【特集】場外際の攻防に戸惑い…アテネ五輪代表・永田克彦



 シドニー、アテネの両五輪代表のグレコローマン74kg級の永田克彦(新日本プロレス職)が準決勝で学生二冠王、20歳の鶴巻宰(国士大)に0−2で敗れた。第1ピリオドは0−1、第2ピリオドは0−0のあとのクリンチ勝負で見事なそり投げを決められ、そのままフォール負け。北京五輪を目指しての再出発の大会でつまずいてしまった。

 1ピリオド2分という時間が速すぎ、反撃する間もなかったという感じで、昨年の全日本選手権決勝で菅太一と大激戦の末に精も根も尽きての負けとは違う敗戦。「こんなに疲れずに負けたのは初めて」と話すと、そばにいた兄・裕志さんも「去年とは違うな」と苦笑い。

 ルール変更で一番戸惑ったのは場外へ出ると1失点というルール。「怖くて攻め込むことができなかった」という。これまでの「パッシブ→パーテールポジション」という得意パターンができなくなったことも影響があり、「10何年間、やってきたルールですからねえ…。ま、言い訳しても仕方ないけど」とがっくり。

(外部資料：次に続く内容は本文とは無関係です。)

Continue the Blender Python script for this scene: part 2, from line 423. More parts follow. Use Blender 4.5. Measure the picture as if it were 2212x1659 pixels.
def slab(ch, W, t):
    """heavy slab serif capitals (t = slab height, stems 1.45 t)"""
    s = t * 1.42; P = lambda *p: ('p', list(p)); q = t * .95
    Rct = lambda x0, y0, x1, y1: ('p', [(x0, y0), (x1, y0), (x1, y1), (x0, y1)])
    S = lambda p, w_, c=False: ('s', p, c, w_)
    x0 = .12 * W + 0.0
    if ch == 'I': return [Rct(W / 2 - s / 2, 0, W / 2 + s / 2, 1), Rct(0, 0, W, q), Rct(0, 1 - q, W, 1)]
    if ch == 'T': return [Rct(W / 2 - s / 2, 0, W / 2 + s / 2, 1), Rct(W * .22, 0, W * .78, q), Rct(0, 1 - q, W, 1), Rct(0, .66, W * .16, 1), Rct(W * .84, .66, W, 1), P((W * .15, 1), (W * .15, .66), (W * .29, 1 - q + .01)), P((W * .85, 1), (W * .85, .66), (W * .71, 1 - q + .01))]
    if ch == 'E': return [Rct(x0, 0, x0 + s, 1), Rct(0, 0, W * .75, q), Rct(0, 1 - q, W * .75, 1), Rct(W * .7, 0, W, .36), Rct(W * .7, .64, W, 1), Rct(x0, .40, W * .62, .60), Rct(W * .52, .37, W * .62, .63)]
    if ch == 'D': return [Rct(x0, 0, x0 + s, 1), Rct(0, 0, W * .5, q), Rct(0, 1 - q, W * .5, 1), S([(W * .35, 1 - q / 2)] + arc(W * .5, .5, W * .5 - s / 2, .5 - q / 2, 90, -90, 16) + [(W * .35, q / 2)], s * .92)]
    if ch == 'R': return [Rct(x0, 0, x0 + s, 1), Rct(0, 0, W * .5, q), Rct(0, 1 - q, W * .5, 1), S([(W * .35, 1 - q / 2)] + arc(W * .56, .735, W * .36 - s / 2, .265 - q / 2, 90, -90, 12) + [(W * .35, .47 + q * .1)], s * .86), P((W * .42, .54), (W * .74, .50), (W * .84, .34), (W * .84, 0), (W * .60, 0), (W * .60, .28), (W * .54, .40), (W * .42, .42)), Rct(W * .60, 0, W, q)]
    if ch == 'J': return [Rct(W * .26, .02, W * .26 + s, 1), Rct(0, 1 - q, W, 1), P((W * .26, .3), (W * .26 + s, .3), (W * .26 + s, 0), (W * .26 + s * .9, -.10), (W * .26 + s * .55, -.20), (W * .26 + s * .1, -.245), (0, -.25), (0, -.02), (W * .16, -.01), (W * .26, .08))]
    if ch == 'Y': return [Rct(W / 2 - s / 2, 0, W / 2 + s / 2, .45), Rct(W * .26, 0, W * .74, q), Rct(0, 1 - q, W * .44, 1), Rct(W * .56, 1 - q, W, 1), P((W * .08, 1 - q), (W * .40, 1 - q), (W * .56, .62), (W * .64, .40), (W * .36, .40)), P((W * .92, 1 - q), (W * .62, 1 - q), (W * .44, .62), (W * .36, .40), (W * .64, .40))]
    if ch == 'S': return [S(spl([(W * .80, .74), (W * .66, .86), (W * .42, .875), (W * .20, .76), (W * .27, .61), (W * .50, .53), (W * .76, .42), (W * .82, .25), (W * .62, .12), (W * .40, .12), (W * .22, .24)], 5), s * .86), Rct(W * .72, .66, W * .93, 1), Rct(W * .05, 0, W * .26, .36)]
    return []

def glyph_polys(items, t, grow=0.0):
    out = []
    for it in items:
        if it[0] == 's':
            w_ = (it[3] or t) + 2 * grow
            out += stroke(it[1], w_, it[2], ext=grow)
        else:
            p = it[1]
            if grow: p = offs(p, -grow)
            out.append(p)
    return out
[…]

 アテネ五輪で2連敗を喫し、悔しくての現役続行だったが、大舞台を終えたあとでモチベーションを上げることに苦労した面もあるようだ。負けたことで、「もう一度頑張ろうという気持ちです」と、今度こそモチベーションは上がりつつある。「もう一度世界に出たい。来年の世界選手権に出るために、全日本選抜選手権で勝ちたい」と気を取り直した。

 裕志さんは「時間が短く、レスリングが前と違う。先に場外に押し出せば、あとは守れるという感じ。反撃を封じ込まれてしまう」と旧ルールとの違いを実感した様子。今回の経験をもとに、半年後までにどんな指導をして戻ってくるか。